CS team places 14th at World Finals

Feb. 10, 2010, 1:00 a.m.
CS team places 14th at World Finals
CS team members from left: Andy Nguyen (coach), Jeffrey Wang, Jaehyun Park and Phillip Krähenbühl compete in IBM’s international CS competition. The team placed 14th overall and was named North American champion. (Photo courtesy of Jaehyun Park)

A Stanford computer science team was named North American champion last weekend at the ACM International Collegiate Programming Contest (ACM-ICPC) World Finals in Harbin, China.

The team won 14th place overall.

The Stanford team of three was among about 22,000 contestants from 1,931 universities and 82 countries who competed in regional contests, according to team member Jaehyun Park ’12.

Park, Jeffrey Wang ’10 and first-year computer science graduate student Philipp Krähenbühl qualified to compete in Harbin after coming in second in the Pacific Northwest Regional preliminaries in November.

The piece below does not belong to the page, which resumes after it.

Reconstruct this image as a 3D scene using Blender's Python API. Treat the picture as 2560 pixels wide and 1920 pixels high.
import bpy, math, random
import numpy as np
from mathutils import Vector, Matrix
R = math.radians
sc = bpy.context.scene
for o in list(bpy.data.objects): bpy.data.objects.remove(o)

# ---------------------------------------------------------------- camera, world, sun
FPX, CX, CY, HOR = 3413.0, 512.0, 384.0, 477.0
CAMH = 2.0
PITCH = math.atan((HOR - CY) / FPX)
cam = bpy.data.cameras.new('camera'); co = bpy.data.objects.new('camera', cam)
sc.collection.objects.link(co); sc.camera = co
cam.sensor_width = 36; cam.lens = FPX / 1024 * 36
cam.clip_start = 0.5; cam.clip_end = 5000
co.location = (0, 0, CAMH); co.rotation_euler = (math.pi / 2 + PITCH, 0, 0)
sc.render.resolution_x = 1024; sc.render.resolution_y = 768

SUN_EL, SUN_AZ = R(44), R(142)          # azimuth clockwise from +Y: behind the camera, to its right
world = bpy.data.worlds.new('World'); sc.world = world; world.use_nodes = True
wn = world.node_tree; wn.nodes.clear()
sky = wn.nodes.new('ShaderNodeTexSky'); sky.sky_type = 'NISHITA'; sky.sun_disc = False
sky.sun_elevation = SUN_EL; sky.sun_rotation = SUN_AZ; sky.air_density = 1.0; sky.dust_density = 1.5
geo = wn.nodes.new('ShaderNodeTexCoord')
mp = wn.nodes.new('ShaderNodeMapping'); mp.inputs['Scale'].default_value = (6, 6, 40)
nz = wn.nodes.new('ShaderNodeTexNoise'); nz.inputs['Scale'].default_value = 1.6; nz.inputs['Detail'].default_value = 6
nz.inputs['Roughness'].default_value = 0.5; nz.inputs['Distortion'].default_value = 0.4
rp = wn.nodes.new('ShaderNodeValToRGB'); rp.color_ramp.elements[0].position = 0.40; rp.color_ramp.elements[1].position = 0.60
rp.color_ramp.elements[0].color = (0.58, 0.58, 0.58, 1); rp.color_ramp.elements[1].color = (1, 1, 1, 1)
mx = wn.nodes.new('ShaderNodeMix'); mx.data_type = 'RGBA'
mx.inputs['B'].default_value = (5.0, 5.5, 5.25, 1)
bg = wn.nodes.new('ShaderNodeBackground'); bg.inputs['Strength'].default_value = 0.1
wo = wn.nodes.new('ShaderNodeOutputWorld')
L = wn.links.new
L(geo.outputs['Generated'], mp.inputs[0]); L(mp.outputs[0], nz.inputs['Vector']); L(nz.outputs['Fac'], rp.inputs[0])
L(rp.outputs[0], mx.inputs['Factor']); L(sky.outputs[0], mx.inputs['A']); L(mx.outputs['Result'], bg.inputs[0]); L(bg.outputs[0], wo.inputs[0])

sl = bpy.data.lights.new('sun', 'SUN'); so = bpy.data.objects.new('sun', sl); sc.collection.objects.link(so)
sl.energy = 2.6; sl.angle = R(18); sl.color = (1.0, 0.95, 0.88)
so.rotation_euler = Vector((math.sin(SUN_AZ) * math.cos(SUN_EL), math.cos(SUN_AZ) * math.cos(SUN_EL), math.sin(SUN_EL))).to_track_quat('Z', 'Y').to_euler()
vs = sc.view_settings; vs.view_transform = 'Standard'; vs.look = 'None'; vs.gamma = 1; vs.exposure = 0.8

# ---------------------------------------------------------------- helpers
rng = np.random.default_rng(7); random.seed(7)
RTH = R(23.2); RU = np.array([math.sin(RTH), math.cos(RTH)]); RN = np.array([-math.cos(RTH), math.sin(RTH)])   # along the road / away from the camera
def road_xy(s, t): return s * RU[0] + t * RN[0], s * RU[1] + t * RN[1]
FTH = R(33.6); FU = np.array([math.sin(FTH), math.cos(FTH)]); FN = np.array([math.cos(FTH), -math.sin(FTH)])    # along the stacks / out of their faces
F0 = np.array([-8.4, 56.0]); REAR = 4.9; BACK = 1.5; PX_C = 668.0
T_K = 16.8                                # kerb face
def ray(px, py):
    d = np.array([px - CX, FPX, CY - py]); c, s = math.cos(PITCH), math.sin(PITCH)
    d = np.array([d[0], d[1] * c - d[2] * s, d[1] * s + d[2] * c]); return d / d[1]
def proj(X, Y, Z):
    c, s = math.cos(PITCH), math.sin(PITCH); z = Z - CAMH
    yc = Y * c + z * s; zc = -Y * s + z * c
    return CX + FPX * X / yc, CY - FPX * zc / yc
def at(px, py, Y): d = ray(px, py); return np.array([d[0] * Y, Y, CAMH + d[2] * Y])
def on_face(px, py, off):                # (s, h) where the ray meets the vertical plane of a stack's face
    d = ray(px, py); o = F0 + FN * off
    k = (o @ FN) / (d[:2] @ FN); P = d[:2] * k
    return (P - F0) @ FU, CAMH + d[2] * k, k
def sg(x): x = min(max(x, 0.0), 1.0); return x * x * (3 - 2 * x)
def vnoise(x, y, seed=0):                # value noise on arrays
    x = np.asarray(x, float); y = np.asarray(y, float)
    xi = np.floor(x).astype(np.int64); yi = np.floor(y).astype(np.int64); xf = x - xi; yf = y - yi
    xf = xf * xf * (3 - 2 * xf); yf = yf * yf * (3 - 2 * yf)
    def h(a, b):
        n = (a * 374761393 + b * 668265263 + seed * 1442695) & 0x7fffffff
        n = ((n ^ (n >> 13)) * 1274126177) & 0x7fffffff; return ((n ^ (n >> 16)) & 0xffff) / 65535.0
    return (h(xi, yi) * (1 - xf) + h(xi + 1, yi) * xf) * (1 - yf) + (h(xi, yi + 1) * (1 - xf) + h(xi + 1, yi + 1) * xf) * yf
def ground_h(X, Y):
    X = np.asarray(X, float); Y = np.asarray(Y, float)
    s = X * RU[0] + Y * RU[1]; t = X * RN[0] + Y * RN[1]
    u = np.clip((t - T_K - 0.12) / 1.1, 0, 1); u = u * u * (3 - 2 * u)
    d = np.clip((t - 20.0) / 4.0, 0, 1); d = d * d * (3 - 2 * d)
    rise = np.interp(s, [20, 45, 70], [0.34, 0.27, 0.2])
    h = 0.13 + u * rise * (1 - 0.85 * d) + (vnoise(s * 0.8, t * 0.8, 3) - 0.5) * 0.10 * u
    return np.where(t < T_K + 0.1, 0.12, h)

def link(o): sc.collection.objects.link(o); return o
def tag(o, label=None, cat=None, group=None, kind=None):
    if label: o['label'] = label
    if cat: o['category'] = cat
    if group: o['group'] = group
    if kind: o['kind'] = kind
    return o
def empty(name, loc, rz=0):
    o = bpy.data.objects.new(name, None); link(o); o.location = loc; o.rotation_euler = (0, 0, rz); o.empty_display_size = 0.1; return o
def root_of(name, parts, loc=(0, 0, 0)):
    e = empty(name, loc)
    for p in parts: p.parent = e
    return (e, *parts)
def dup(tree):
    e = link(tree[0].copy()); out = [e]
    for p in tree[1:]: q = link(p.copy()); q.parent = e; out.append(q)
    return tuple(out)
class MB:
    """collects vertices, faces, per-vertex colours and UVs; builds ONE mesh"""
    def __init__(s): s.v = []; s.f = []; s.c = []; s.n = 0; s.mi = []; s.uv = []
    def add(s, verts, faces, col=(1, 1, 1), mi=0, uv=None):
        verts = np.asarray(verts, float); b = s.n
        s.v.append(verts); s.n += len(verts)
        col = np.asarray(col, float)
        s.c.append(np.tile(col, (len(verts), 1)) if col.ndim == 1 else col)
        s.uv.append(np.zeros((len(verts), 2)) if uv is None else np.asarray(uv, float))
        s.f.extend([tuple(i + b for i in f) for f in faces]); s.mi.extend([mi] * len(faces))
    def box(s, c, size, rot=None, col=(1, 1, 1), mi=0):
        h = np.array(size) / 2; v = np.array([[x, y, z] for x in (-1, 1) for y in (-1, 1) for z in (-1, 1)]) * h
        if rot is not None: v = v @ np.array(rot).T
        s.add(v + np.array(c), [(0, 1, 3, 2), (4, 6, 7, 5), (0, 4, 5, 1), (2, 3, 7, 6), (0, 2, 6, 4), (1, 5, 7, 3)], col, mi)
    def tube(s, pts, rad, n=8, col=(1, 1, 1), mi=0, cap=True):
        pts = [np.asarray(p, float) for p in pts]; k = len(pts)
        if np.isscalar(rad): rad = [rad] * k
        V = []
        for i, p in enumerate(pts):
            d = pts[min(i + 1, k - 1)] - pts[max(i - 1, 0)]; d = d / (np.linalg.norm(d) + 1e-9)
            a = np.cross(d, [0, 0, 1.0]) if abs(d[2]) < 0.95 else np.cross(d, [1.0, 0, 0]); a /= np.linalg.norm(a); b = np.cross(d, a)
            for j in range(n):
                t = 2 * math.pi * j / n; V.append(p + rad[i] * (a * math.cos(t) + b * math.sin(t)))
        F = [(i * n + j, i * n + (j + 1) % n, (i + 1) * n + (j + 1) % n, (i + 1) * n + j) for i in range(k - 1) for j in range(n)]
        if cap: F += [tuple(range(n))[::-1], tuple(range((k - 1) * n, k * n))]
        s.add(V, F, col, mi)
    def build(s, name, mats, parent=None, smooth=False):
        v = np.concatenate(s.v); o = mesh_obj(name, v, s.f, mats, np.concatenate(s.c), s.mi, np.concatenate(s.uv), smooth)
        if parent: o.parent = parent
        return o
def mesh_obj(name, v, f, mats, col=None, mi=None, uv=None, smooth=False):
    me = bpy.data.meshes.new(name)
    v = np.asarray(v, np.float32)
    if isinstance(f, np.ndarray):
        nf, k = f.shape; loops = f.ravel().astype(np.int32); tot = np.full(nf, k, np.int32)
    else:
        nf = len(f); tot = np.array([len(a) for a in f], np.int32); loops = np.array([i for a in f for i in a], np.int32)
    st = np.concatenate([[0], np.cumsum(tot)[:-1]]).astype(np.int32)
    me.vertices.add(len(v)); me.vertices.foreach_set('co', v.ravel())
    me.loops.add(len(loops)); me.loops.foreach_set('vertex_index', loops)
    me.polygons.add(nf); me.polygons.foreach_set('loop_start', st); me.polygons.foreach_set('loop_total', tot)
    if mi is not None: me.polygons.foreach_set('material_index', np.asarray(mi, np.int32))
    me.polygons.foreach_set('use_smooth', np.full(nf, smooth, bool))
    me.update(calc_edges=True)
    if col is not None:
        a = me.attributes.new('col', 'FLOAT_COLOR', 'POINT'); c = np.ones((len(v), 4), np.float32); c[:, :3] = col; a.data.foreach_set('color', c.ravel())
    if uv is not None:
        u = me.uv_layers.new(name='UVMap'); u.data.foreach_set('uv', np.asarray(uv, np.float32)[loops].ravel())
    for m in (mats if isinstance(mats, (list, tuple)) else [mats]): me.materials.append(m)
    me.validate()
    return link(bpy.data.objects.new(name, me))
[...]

The United States sent 18 other teams to compete against 84 other teams.

The team left California on Jan. 30 to compete in Harbin for a week, returning on Feb. 6. The team members missed a week of school to compete, rescheduling midterms to travel to sub-zero temperatures in northern China.

In the competition, teams were given five hours to solve challenging computer science problems individually. The team that solved the most problems in the least amount of time won.

“The problem can be anything computable and verifiable by computers,” Park explained in an e-mail. “The core of a problem is purely mathematical, but usually the problem setters hide it in a fun and interesting story.”

Park is no stranger to the world finals, having competed last year as a freshman in Stockholm, Sweden along with Wang and Andy Nguyen ’09. Nguyen is now the team’s coach.

“Compared to the last year’s world finals, this year’s problem set was a bit more ‘standard,’ and perhaps a bit more easily accessible,” Park said.

A team from Shanghai Jiaotong University came in first place, correctly solving seven problems, followed by Moscow State University and National Taiwan University in second and third, respectively.

Park said that he was half-surprised and half-disappointed by Stanford’s win as North American champion.

“During the first two hours, Stanford was in first place,” Park said. “We solved the problems really quickly and precisely. But then we were stuck and couldn’t get more problems, while other teams slowly took us over.”

The scoreboard, which freezes during the last hour of competition, indicated that Stanford was in fifth place. During the last hour, nine other teams solved more problems, pushing Stanford’s team ranking down to 14th.

“It was kind of sad considering our good performance at the beginning,” Park added. “But we were also startled to realize that no schools from North America did better than us.”

Stanford has won the World Championships three times in ACM-ICPC history, most recently in 1991. Last year, Stanford placed 20th; its team finished seventh in 2008. Next year’s World Finals are scheduled to be held in Cairo.